Lobbyist Takes On NFL Blackouts, Comcast, Taxpayer-Funded Stadiums
Credit: arstechnica.com
September 2, 2014

I've been arguing for years that the easiest way to get progressive public policy is to attack corporate monopolies from the consumer perspective, a la Ralph Nader and Nader's Raiders. Forcing politicians to enforce existing consumer laws (or change them) is a much easier lift than a constitutional amendment revoking corporate personhood, because people in both parties hate their cell phone and cable companies. (And the NFL blackouts.)

Would the average person pay $10 to join a consumer organization that was fighting to break these corporate monopolies? Hell, yes!

Since 1973, the National Football League has prevented local TV stations from broadcasting games when tickets aren’t sold out—and Federal Communications Commission rules enable this decidedly fan-unfriendly policy. The rules are finally close to being overturned, and if they are you can thank David Goodfriend.

Founder of the Sports Fans Coalition, Goodfriend is an attorney and lobbyist with years of experience in government and private industry. He was a Clinton Administration official, a Congressional staffer, legal advisor at the FCC, and executive at Dish Network. The Sports Fans Coalition teamed with four consumer advocacy organizations in 2011 to petition the FCC to stop supporting the NFL’s blackout regime.
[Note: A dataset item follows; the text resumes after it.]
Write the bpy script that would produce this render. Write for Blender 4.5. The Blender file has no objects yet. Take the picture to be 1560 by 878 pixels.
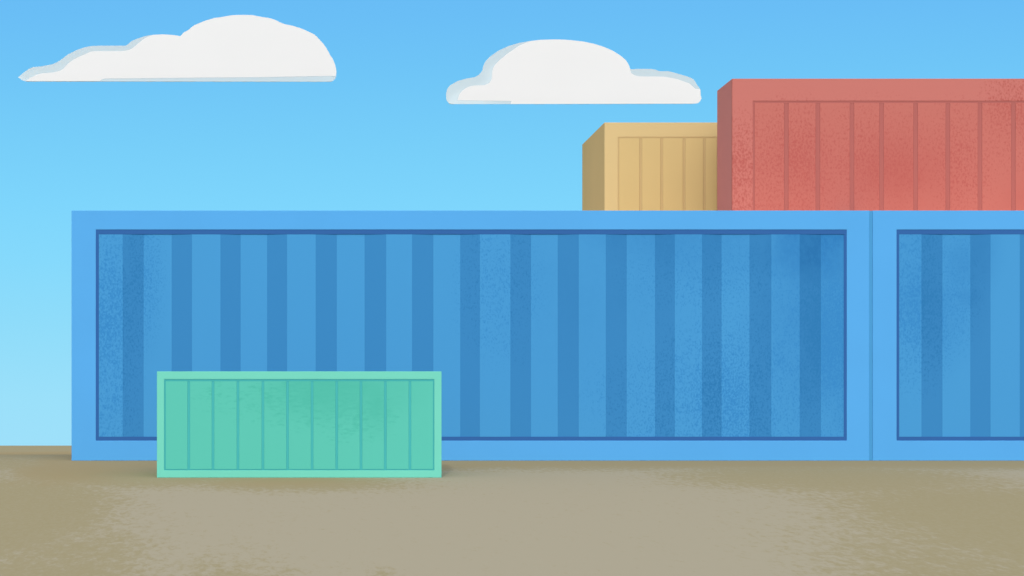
import bpy, bmesh, math, random
from mathutils import Vector, geometry
random.seed(7)
C = bpy.context.scene.collection
SC = bpy.context.scene
R = math.radians

# ------------------------------------------------------------------ camera
EYE = 0.157                      # eye height above the level yard the blue containers stand on
F = 4395.0                       # focal length in photo pixels (photo is 1560 wide)
VX, VY = 425.0, 679.0            # vanishing point / horizon of the photo
cd = bpy.data.cameras.new('camera'); cam = bpy.data.objects.new('camera', cd); C.objects.link(cam)
cam.location = (0, 0, EYE); cam.rotation_euler = (R(90), 0, 0)
cd.sensor_width = 36.0; cd.lens = 36.0 * F / 1560.0
cd.shift_x = (780 - VX) / 1560.0; cd.shift_y = (VY - 439) / 1560.0
cd.clip_start = 0.1; cd.clip_end = 12000
SC.camera = cam

def srgb(r, g, b):
    f = lambda c: (c / 12.92) if c <= 0.04045 else ((c + 0.055) / 1.055) ** 2.4
    return tuple(f(v / 255.0) for v in (r, g, b))

# ------------------------------------------------------------------ sky, sun, exposure
SUN_EL, SUN_AZ = R(32), R(-8)   # behind the camera, a little to the left
w = bpy.data.worlds.new('World'); SC.world = w; w.use_nodes = True
nt = w.node_tree; N = nt.nodes; L = nt.links
for n in list(N): N.remove(n)
out = N.new('ShaderNodeOutputWorld'); bg = N.new('ShaderNodeBackground')
tc = N.new('ShaderNodeTexCoord'); sep = N.new('ShaderNodeSeparateXYZ'); L.new(tc.outputs['Generated'], sep.inputs[0])
sky = N.new('ShaderNodeTexSky'); sky.sky_type = 'NISHITA'; sky.sun_disc = False
sky.sun_elevation = SUN_EL; sky.sun_rotation = R(180); sky.air_density = 1.0; sky.dust_density = 2.0
hs = N.new('ShaderNodeHueSaturation'); hs.inputs['Saturation'].default_value = SKY_SAT = 0.12
hs.inputs['Value'].default_value = 1.55  # sky above the view, whitened and boosted to fill the side faces
L.new(sky.outputs[0], hs.inputs['Color'])
stren = N.new('ShaderNodeVectorMath'); stren.operation = 'SCALE'; stren.inputs['Scale'].default_value = 0.15
L.new(hs.outputs[0], stren.inputs[0])
ramp = N.new('ShaderNodeValToRGB'); cr = ramp.color_ramp
mp = N.new('ShaderNodeMapRange'); mp.inputs['From Min'].default_value = 0; mp.inputs['From Max'].default_value = 0.16
L.new(sep.outputs['Z'], mp.inputs['Value']); L.new(mp.outputs[0], ramp.inputs[0])
stops = [(0.0, (158, 224, 250)), (0.10, (155, 224, 250)), (0.26, (143, 220, 250)), (0.40, (133, 217, 252)),
         (0.52, (126, 213, 252)), (0.65, (119, 206, 249)), (0.80, (111, 197, 247)), (0.92, (106, 190, 246)), (1.0, (104, 187, 245))]
while len(cr.elements) < len(stops): cr.elements.new(0.5)
for e, (p, c) in zip(cr.elements, stops):
    e.position = p; e.color = (*srgb(*c), 1)
mf = N.new('ShaderNodeMapRange'); mf.interpolation_type = 'SMOOTHSTEP'
mf.inputs['From Min'].default_value = 0.158; mf.inputs['From Max'].default_value = 0.40
L.new(sep.outputs['Z'], mf.inputs['Value'])
mx = N.new('ShaderNodeMix'); mx.data_type = 'RGBA'
L.new(mf.outputs[0], mx.inputs[0]); L.new(ramp.outputs[0], mx.inputs[6]); L.new(stren.outputs[0], mx.inputs[7])
L.new(mx.outputs[2], bg.inputs['Color']); bg.inputs['Strength'].default_value = 1.0
L.new(bg.outputs[0], out.inputs[0])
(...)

In practice, the FCC rules primarily benefit the NFL because the nation’s other major sports leagues don’t punish fans by keeping games off local TV when they aren’t sold out. The NFL has resorted to astroturfing to make it seem as though the general public supports blackouts, and dismissed opposition from fans as being incited by cable and satellite companies. NFL attorney Gerard Waldron (who also lobbies for broadcasters on other matters) disparaged Goodfriend’s motivations, telling Ars that the Sports Fans Coalition “has received funding from Dish, Time Warner Cable, and Verizon,” and that Goodfriend “has close and longtime ties to Dish as their former in-house lobbyist and now is an outside consultant.”

“It’s beyond politics”

Most of that is true, Goodfriend acknowledges, but that doesn’t mean fans aren’t on his side. Fans have written to his organization “in their own words and oftentimes in their own hand why they hated blackouts so much,” Goodfriend told Ars in a phone interview. “We had a disabled veteran, an elderly woman, people who say ‘these blackouts don’t inspire me to go to the games because I can’t go to the games.’”

Fans also wrote to the FCC in support of the Sports Fans Coalition petition to end blackout rules. The FCC itself voted 5-0 last December for a preliminary proposal to get rid of the rules.

Only cable and satellite companies want to overturn blackout rule, NFL claims.
“It’s beyond politics,” Goodfriend said. “It’s something that a progressive consumer advocate can support and it’s something a conservative deregulatory person can support.” The FCC has three Democrats and two Republicans, often casting 3-2 votes on controversial matters, but was unanimous in taking the first major step toward ending its support of blackouts. The FCC has been taking public comments before making a final decision. Goodfriend hopes for a vote next month.